§ Data
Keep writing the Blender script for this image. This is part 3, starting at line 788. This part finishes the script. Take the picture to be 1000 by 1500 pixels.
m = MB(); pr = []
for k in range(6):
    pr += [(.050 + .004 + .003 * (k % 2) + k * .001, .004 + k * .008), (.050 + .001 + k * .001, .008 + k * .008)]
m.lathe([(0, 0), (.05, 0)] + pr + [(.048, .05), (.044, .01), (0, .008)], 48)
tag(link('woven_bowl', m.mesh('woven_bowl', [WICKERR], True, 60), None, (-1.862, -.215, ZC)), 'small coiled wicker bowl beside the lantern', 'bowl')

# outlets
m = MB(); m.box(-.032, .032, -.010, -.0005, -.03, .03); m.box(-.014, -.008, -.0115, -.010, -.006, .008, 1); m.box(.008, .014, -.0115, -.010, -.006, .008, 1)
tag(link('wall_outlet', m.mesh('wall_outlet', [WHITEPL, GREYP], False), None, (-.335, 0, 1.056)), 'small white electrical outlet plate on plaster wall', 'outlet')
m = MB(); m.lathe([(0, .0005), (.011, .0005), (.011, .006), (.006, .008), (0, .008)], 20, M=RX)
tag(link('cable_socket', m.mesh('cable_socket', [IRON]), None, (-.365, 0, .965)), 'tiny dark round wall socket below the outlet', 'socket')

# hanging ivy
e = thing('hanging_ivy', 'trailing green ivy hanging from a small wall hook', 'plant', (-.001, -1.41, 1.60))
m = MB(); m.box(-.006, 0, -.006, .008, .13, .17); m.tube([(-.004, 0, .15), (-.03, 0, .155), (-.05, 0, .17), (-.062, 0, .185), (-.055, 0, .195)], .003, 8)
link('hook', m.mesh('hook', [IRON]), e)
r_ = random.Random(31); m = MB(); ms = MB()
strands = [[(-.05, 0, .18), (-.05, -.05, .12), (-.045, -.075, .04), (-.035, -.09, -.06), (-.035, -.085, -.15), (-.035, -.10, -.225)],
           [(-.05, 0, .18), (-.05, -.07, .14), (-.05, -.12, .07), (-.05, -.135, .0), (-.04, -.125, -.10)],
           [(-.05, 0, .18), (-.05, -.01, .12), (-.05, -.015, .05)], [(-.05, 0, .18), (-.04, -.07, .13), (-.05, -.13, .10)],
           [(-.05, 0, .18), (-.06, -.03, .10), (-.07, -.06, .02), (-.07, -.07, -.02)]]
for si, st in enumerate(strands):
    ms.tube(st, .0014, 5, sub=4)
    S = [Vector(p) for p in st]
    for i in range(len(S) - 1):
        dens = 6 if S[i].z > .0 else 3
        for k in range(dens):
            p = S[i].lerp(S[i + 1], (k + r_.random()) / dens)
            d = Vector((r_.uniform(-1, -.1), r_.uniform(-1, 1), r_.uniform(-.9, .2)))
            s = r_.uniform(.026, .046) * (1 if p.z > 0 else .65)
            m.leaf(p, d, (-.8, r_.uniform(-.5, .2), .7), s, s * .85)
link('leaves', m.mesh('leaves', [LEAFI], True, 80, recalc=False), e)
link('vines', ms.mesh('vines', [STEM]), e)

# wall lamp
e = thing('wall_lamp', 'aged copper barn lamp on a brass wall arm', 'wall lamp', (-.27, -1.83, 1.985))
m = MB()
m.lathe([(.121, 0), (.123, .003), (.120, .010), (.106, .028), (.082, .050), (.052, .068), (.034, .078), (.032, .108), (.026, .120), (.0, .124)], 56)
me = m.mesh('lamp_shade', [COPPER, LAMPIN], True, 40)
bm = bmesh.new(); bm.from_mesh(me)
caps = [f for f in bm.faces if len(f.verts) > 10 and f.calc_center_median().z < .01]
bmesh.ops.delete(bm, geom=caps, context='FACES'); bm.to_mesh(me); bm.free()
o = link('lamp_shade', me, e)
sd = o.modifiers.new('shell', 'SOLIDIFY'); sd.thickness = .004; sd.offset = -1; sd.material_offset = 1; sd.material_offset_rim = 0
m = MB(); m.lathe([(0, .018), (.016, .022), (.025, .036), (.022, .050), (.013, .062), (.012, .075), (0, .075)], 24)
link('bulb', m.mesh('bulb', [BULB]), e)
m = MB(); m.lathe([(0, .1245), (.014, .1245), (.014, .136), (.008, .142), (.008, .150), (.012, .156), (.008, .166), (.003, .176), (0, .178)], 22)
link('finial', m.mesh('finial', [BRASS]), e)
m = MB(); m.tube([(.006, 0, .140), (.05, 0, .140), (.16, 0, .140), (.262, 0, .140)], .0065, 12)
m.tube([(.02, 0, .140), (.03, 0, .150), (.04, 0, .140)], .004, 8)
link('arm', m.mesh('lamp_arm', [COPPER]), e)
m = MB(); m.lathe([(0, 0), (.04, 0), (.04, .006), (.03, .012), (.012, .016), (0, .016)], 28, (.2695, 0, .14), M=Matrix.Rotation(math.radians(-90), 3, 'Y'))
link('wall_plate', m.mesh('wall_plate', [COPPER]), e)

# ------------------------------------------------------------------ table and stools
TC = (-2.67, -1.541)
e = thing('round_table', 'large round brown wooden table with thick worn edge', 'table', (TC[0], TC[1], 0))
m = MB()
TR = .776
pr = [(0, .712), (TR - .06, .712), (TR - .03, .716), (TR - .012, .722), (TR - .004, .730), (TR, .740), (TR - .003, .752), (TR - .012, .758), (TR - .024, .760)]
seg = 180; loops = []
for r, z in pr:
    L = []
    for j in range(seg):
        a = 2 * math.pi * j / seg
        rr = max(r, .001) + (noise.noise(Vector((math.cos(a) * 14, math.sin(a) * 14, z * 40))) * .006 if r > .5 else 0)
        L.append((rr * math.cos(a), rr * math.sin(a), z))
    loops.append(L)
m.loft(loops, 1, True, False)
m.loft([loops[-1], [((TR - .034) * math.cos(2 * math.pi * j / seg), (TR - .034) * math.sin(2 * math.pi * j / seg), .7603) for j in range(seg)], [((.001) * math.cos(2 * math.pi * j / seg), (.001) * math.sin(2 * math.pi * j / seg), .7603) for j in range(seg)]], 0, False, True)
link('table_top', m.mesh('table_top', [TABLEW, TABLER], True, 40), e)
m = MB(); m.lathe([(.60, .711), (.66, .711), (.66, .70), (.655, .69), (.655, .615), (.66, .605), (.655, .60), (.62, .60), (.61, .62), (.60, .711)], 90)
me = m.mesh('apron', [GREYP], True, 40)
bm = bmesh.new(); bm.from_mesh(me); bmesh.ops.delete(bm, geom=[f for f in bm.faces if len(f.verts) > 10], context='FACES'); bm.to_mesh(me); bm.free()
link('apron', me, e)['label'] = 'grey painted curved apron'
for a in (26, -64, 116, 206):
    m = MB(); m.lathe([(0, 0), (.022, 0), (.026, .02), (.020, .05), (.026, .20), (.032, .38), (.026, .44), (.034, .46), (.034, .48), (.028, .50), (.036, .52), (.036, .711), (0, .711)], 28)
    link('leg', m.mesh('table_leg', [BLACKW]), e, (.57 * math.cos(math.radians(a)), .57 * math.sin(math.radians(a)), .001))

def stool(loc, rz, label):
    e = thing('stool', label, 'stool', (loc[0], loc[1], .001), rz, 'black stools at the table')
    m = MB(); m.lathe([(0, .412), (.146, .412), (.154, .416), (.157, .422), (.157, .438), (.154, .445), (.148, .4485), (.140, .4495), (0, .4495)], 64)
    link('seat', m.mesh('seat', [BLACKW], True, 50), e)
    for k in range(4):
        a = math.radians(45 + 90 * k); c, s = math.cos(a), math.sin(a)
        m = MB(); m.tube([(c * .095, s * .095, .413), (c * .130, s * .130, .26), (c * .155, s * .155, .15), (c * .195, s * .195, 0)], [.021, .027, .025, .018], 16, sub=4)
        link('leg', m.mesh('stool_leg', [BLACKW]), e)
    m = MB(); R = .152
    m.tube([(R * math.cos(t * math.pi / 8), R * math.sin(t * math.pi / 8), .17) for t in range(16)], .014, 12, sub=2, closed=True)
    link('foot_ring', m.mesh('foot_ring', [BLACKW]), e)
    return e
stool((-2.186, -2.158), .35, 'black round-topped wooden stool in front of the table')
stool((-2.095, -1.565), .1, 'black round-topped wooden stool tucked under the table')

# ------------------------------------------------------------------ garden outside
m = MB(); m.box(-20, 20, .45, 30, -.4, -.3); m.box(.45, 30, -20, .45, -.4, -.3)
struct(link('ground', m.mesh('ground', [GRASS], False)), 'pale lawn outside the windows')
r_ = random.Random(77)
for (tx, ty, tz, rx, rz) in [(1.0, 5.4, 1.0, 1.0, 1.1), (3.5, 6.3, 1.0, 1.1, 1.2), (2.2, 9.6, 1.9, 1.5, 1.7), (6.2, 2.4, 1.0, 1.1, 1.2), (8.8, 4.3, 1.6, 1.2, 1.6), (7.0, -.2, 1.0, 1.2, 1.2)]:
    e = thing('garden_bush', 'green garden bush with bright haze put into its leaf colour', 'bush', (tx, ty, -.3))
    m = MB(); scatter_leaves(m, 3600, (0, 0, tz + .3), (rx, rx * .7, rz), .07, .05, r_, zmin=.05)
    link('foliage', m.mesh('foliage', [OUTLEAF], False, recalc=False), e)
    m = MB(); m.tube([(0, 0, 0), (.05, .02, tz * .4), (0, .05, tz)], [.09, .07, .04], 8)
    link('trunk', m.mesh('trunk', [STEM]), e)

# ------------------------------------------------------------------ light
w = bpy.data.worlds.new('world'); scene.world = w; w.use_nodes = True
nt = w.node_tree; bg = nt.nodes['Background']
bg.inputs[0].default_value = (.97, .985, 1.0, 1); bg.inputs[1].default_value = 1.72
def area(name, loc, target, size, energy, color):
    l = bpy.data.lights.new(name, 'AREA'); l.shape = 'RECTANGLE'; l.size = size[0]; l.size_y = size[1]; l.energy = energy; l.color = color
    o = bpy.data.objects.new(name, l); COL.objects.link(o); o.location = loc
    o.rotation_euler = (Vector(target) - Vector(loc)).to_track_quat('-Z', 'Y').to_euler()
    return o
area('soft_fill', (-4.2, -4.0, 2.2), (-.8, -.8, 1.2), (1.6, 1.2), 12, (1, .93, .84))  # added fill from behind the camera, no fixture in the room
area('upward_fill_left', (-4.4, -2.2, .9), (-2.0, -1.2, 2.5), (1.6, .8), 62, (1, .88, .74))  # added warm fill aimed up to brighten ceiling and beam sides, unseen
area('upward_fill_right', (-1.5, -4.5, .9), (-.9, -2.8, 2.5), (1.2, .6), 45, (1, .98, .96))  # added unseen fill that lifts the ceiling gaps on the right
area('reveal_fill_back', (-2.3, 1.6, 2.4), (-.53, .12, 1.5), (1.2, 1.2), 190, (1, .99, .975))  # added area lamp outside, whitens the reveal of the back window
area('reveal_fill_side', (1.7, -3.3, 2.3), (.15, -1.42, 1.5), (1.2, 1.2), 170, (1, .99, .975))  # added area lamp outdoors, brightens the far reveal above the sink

§ Exercise aim
Give back exactly the material above from its opening line to the line bearing "the outlet', 'socket')".

§ Written response
Keep writing the Blender script for this image. This is part 3, starting at line 788. This part finishes the script. Take the picture to be 1000 by 1500 pixels.
m = MB(); pr = []
for k in range(6):
    pr += [(.050 + .004 + .003 * (k % 2) + k * .001, .004 + k * .008), (.050 + .001 + k * .001, .008 + k * .008)]
m.lathe([(0, 0), (.05, 0)] + pr + [(.048, .05), (.044, .01), (0, .008)], 48)
tag(link('woven_bowl', m.mesh('woven_bowl', [WICKERR], True, 60), None, (-1.862, -.215, ZC)), 'small coiled wicker bowl beside the lantern', 'bowl')

# outlets
m = MB(); m.box(-.032, .032, -.010, -.0005, -.03, .03); m.box(-.014, -.008, -.0115, -.010, -.006, .008, 1); m.box(.008, .014, -.0115, -.010, -.006, .008, 1)
tag(link('wall_outlet', m.mesh('wall_outlet', [WHITEPL, GREYP], False), None, (-.335, 0, 1.056)), 'small white electrical outlet plate on plaster wall', 'outlet')
m = MB(); m.lathe([(0, .0005), (.011, .0005), (.011, .006), (.006, .008), (0, .008)], 20, M=RX)
tag(link('cable_socket', m.mesh('cable_socket', [IRON]), None, (-.365, 0, .965)), 'tiny dark round wall socket below the outlet', 'socket')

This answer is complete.